• SET TASK
Quote the entries below from the line with "Model this scene" through the line with "PI = math.pi", both ends included, and only those lines.

━━ LISTED RECORDS

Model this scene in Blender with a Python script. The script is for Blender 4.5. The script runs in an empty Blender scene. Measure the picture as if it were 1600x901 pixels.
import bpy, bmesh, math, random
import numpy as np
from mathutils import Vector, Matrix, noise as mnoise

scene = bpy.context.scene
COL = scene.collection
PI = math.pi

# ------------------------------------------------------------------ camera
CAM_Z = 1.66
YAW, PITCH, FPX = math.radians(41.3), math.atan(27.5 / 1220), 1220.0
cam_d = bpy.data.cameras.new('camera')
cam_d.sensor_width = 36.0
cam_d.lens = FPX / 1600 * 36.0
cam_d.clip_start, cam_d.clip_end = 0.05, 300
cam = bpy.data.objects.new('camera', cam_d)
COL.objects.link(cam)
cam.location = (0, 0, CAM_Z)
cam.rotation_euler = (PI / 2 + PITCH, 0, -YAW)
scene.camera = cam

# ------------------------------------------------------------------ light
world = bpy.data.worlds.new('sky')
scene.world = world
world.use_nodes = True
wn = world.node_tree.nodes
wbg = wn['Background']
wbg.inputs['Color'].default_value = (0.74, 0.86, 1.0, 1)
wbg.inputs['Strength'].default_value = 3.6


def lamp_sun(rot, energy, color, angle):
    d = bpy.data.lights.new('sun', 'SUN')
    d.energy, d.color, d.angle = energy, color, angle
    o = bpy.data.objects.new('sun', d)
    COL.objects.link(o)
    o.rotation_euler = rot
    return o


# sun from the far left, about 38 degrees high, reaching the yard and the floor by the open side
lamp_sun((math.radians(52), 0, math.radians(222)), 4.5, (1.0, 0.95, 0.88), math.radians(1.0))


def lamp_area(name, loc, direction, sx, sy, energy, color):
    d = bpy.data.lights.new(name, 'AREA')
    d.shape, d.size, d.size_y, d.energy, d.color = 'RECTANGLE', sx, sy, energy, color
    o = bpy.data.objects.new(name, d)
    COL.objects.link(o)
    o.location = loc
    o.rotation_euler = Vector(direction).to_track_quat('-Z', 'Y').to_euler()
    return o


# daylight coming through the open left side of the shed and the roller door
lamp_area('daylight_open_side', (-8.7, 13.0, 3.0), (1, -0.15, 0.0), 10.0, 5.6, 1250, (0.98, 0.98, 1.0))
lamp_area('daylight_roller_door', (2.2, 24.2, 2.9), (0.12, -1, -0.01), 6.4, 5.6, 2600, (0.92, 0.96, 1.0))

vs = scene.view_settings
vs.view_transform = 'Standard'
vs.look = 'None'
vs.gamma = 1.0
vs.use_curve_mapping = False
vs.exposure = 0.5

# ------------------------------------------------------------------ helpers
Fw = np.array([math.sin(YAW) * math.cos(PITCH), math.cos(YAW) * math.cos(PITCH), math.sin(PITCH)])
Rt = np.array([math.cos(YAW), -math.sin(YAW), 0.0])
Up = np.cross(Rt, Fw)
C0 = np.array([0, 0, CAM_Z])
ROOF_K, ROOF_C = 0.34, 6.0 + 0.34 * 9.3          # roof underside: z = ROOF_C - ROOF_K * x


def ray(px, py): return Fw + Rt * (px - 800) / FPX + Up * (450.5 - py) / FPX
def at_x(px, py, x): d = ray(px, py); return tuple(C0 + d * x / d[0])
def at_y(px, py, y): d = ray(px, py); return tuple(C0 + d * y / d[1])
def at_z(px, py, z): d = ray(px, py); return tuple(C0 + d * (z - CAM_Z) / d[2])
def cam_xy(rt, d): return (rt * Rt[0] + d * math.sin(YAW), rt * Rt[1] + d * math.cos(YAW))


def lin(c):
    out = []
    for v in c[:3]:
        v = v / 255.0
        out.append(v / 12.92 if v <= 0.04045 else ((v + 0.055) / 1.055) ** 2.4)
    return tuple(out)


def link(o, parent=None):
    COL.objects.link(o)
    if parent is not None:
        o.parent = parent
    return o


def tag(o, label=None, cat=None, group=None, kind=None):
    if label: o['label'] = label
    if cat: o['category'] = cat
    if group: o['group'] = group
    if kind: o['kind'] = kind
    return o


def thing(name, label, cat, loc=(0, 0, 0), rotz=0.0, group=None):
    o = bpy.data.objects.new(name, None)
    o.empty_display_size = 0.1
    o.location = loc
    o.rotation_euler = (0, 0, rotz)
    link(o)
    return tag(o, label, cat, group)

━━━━
━━ LISTED RECORDS

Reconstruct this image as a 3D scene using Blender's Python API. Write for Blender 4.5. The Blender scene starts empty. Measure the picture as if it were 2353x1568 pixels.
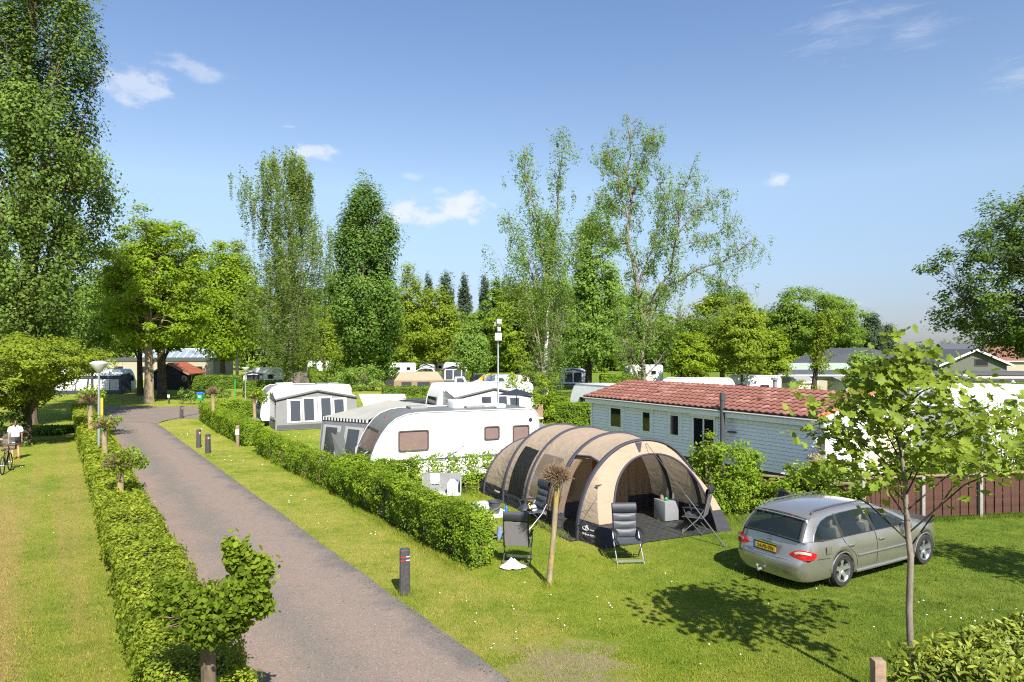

━━━━

• RESULT FOR THIS EXERCISE
Model this scene in Blender with a Python script. The script is for Blender 4.5. The script runs in an empty Blender scene. Measure the picture as if it were 1600x901 pixels.
import bpy, bmesh, math, random
import numpy as np
from mathutils import Vector, Matrix, noise as mnoise

scene = bpy.context.scene
COL = scene.collection
PI = math.pi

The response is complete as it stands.